Le chant des partisanes
Etrangement, Les Filles du soleil – qui célèbre le courage des combattantes kurdes – ouvre et se conclut sur le personnage de Mathilde (Emmanuelle Bercot), reporter française et blessée de guerre. Une place prépondérante qui traduit le regard occidental, un peu ethno-centré, de la réalisatrice française Eva Husson. Un regard de femme aussi, sur des femmes, qui célèbre la vie – comme les paroles de la chanson de combat des soldates, écrite par la réalisatrice, à la gloire des femmes, de la vie et de la liberté.
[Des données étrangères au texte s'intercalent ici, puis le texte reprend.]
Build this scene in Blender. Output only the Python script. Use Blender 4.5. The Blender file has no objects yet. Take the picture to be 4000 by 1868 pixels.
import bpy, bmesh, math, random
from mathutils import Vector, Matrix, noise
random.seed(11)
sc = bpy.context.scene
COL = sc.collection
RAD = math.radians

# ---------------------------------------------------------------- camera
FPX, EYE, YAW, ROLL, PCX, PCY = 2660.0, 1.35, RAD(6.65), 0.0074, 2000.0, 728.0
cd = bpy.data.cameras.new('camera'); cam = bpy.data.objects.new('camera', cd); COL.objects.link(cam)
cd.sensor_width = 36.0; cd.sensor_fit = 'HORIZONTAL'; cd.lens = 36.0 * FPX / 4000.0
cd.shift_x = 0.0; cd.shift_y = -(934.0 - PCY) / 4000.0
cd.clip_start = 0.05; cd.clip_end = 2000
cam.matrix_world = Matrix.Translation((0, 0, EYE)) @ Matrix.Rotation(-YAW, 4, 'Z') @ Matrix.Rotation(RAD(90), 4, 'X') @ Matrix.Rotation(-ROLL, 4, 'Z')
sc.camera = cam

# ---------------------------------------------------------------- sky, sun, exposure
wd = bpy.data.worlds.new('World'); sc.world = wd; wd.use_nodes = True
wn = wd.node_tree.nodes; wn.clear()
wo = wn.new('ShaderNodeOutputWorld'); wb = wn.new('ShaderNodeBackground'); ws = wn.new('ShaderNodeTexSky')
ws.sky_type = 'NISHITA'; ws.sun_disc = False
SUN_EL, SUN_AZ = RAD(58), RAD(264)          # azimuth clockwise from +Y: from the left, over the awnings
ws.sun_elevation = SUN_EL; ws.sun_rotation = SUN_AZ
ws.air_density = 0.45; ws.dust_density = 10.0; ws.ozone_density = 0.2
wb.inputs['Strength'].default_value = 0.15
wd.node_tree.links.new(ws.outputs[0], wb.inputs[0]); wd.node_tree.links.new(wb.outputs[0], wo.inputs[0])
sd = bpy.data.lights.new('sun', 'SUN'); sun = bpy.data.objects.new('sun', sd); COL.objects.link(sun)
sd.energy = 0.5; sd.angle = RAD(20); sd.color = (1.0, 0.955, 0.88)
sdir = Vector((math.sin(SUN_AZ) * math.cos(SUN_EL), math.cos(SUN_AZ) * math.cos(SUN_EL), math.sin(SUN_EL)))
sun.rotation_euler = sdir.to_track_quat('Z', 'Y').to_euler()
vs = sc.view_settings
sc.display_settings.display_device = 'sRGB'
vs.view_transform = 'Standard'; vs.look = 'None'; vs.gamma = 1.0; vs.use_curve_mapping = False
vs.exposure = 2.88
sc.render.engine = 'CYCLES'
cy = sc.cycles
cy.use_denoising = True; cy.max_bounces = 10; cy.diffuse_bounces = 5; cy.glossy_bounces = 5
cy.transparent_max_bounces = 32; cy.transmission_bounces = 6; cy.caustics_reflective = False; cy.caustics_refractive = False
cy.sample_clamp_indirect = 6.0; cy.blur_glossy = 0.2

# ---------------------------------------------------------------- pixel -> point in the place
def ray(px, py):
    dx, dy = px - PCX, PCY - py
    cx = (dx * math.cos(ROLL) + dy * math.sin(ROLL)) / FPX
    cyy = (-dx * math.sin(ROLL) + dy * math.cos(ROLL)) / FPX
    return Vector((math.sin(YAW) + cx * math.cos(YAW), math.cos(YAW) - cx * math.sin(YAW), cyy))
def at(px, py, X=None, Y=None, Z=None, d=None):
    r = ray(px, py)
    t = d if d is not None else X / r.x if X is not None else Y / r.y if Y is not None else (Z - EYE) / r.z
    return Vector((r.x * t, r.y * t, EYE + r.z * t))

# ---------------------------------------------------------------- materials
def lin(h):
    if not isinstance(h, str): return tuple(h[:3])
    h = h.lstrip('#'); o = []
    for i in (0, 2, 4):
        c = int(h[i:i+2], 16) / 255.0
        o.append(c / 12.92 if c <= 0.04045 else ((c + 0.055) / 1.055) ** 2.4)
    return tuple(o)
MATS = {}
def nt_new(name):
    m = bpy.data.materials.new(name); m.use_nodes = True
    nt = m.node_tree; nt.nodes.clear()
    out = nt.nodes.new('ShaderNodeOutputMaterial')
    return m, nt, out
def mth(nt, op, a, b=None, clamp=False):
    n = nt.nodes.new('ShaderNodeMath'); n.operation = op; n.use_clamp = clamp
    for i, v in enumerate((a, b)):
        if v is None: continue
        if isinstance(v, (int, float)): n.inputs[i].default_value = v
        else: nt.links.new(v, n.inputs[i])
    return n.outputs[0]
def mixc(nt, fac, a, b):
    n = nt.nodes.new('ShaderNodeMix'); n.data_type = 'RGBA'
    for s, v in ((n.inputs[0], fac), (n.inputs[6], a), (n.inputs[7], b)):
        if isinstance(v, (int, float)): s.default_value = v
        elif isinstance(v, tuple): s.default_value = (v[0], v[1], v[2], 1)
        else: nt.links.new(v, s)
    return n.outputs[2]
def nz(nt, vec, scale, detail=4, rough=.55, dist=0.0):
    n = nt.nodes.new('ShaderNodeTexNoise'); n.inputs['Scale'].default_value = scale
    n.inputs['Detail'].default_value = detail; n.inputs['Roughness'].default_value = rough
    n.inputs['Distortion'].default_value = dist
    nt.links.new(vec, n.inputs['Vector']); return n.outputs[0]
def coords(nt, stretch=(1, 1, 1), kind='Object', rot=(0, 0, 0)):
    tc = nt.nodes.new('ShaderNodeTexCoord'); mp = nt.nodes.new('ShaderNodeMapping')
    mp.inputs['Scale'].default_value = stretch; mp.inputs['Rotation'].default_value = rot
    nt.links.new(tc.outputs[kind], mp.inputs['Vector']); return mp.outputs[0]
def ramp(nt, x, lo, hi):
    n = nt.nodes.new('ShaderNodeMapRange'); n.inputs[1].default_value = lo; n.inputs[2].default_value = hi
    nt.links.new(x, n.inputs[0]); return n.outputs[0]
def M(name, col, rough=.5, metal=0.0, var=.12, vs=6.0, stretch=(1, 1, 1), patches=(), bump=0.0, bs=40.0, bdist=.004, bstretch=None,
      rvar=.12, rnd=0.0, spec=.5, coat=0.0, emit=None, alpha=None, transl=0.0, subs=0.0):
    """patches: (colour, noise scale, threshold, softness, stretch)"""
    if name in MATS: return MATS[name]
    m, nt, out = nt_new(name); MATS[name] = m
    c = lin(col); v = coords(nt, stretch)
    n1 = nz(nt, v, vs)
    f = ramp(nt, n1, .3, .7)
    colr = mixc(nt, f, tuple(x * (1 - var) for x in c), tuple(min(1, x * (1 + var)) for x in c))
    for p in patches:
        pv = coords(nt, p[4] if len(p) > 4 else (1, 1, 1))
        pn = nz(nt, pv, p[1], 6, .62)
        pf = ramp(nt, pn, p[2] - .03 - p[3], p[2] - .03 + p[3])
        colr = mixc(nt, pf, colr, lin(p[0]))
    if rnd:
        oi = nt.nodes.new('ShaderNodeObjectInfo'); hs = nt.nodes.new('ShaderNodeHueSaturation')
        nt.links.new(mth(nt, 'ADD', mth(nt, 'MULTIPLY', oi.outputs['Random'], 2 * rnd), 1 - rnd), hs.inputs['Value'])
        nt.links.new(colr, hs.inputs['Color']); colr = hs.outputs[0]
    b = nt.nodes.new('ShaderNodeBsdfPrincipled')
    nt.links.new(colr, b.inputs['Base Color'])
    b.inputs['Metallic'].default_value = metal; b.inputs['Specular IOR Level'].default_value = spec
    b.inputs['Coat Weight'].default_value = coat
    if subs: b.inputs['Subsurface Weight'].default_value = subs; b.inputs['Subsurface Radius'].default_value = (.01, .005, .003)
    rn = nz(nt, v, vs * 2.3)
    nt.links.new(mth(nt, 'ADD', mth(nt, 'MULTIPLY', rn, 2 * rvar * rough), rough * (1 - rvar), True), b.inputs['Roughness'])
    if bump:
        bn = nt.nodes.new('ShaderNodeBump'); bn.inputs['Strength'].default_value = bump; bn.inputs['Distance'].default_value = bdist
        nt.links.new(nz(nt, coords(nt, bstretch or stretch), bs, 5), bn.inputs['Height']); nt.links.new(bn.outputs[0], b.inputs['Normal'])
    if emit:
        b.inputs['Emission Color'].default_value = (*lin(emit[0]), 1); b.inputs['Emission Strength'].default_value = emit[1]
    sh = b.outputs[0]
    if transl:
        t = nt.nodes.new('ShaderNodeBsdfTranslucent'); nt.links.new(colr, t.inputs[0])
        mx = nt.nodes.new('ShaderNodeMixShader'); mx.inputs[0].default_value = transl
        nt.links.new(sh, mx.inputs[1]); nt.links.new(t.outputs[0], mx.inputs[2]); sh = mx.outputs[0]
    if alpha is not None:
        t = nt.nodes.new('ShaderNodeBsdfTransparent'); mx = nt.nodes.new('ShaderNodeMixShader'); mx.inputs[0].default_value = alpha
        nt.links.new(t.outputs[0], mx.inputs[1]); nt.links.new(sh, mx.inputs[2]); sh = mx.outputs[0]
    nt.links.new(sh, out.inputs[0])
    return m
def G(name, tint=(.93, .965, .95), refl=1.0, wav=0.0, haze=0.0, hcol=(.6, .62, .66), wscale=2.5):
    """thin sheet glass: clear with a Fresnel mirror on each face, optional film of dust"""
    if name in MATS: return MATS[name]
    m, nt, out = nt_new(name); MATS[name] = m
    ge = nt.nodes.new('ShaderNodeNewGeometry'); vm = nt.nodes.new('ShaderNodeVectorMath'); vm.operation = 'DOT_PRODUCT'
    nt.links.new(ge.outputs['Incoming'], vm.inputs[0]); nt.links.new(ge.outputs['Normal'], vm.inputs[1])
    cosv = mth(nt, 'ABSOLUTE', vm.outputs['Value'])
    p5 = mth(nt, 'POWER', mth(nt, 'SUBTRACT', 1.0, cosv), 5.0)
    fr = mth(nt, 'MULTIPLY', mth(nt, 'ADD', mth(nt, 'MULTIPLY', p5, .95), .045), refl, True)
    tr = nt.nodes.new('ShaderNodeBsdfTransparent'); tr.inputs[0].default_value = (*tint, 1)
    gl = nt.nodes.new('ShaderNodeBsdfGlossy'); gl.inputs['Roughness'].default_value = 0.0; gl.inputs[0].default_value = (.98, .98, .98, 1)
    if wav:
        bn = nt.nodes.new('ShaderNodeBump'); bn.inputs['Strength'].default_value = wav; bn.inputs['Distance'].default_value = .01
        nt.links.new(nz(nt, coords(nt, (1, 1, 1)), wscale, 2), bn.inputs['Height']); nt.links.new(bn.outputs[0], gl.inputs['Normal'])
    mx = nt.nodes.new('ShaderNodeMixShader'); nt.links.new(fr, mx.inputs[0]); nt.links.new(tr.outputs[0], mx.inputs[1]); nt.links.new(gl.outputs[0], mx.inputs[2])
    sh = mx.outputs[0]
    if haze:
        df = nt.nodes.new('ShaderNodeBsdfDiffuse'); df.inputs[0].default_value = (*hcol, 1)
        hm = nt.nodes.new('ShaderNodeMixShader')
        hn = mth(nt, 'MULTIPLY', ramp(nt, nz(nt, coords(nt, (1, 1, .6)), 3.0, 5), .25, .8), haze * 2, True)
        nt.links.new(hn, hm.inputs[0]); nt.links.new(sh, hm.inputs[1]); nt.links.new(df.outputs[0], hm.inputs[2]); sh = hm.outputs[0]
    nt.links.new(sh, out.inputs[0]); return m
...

Les Filles du soleil pose plusieurs questions : peut-on filmer la guerre avec tant de beauté graphique ? L’histoire de ces femmes, et l’émotion qu’elle suscite, devait-elle s’accompagner de facilités de scénario (flashbacks, timing de certains événements, retrouvailles opportunes) et d’une musique grandiloquente ? Pour la première, après avoir vu tant de films de guerre oscillant du gris au kaki, on se laisse à dire oui. Les paysages (bien qu’ils soient géorgiens et non kurdes), la lumière donnent du souffle au film. A la seconde, on est plutôt tenté de répondre par la négative, tant ils finissent par agacer et amoindrir la portée du sujet. Les Filles du soleil en devient inutilement démonstratif, sans compter que l’attention portée à la féminité des personnages gomme leur dimension idéologique : en dehors du fait qu’elles s’appellent « camarade », aucune référence n’est ainsi faite au marxisme des combattants kurdes. Les hommes, quant à eux, pleutres au combat, implacables dans la torture, ne sont pas à l’honneur. Reste le regard déterminé de Golshifteh Farahani, qui emporte tout. Le titre du film est au pluriel, mais c’est sur elle seule que repose la force du film. « Nous sommes toutes des héroïnes », dit-elle dans une conclusion un peu bravache. Peut-être. Elle, assurément, en est une.
Les Filles du soleil d’Eva Husson, avec Golshifteh Farahani, Emmanuelle Bercot, Zübeyde Bulut… France, 2018. En compétition du 71e Festival de Cannes.